Sometimes God's methods of doing things seem strange. Through the prophets God was constantly chastising them for failing to adhere to the covenant at Sinai. It seems to me that He was doing the same thing through Hosea that He did in the Garden of Eden when he called out "Where are you?" (Gen. 3:9 NKJV) and asked Adam, "Who told you that you were naked?" (Gen. 3:11 NKJV) and to Eve, "What is this you have done?" (Gen. 3:13 NKJV). God knew full well what happened but was trying to get them to think about the whole thing.
Hebrews states, "But now He has obtained a more excellent ministry, inasmuch as He is also Mediator of a better covenant, which was established on better promises. For if that first covenant had been faultless, then no place would have been sought for a second" (Heb. 8:6-7 NKJV). Faulty, yes, because it was based on the promises of man instead of the solid promises of God.
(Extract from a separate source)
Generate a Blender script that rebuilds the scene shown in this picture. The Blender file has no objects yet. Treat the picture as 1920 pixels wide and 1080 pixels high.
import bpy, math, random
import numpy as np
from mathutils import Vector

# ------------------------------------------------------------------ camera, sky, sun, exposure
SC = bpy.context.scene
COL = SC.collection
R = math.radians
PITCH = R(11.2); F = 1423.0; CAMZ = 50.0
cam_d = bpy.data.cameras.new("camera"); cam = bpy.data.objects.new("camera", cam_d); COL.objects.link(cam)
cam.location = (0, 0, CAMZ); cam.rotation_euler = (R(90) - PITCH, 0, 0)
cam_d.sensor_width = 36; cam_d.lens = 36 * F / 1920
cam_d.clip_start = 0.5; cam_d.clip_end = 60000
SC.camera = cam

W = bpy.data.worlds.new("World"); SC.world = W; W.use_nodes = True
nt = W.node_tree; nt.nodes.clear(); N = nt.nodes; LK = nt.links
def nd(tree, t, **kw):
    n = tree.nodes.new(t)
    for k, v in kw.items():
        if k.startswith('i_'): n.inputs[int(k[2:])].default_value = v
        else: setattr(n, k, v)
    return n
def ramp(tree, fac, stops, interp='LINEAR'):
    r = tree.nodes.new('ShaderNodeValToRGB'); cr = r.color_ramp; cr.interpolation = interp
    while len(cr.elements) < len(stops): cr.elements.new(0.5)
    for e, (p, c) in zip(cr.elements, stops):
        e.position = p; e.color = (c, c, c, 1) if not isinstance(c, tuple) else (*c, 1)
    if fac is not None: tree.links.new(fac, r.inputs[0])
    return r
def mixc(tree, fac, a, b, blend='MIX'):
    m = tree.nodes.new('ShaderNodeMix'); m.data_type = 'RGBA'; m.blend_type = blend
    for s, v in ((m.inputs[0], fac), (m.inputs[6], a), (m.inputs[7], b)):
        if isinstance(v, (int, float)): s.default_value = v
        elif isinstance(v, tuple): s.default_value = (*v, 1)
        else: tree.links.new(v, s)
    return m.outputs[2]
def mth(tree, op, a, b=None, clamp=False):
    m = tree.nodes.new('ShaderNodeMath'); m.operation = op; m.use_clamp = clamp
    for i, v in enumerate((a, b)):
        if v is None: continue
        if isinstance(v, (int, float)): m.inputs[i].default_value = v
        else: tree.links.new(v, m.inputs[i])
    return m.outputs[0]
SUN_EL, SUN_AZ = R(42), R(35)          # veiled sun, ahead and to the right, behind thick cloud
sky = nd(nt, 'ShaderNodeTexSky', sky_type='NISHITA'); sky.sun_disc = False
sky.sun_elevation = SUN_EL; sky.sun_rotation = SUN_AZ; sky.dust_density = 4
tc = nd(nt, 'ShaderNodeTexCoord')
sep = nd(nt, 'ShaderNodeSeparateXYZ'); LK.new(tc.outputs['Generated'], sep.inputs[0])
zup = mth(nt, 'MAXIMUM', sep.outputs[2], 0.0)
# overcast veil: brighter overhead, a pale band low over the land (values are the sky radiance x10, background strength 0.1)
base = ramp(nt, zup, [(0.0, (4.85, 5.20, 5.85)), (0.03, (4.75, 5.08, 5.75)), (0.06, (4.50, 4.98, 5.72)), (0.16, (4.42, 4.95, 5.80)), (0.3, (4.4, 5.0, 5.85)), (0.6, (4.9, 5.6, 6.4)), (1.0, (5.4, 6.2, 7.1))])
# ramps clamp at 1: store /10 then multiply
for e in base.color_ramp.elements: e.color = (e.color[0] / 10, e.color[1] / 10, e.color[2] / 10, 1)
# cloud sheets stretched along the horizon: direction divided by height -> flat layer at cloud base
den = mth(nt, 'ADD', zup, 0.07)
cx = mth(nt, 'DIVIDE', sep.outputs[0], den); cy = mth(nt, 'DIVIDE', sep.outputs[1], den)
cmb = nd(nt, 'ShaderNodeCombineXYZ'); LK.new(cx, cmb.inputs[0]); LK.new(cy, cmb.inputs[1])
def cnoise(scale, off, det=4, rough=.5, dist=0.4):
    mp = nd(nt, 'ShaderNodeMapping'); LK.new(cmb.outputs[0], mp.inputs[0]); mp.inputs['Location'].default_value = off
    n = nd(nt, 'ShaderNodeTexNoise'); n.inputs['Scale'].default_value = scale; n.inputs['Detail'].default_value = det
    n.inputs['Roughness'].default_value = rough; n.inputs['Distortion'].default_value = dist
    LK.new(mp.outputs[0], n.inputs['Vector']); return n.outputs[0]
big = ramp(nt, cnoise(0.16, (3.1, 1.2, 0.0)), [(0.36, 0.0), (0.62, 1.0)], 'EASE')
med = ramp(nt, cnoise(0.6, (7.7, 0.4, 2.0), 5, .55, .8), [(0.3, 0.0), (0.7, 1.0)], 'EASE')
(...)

That is why there are no human promises in the new covenant - it is all God's promises and all we have to do is to accept them.
Concerning the old covenant Ellen White has an interesting take on it:
The problem is that they never really got to that point and continually attempted to adhere to the provisions of the old covenant. That was the reason for their failure which they never learned and we see through Hosea God's attempts to get them to see "where they were" and hopefully return to the Abrahamic covenant which was the same as the new covenant.
Yes, God wanted them to trust in him, worship him and him only. How he must have felt, his heart was broken, that his chosen people turned away from him and tried to do everything their way through worship of a different kind. This is how Satan wants it to be in this day and age. We are in the same position today, as back then. We cannot turn our backs on our Lord and Savior, our true God in heaven. Put your trust in Him ,this lesson is a little difficult. However its much needed today as we are living in a time of so much hate and pride, we have come to God with an open heart. Amen
God wants not one of us to be lost. Were it only so that mankind felt that way about each other.
A parable written in the life of Hosea is telling us in the life we understand that God is pained so much when we worship other gods.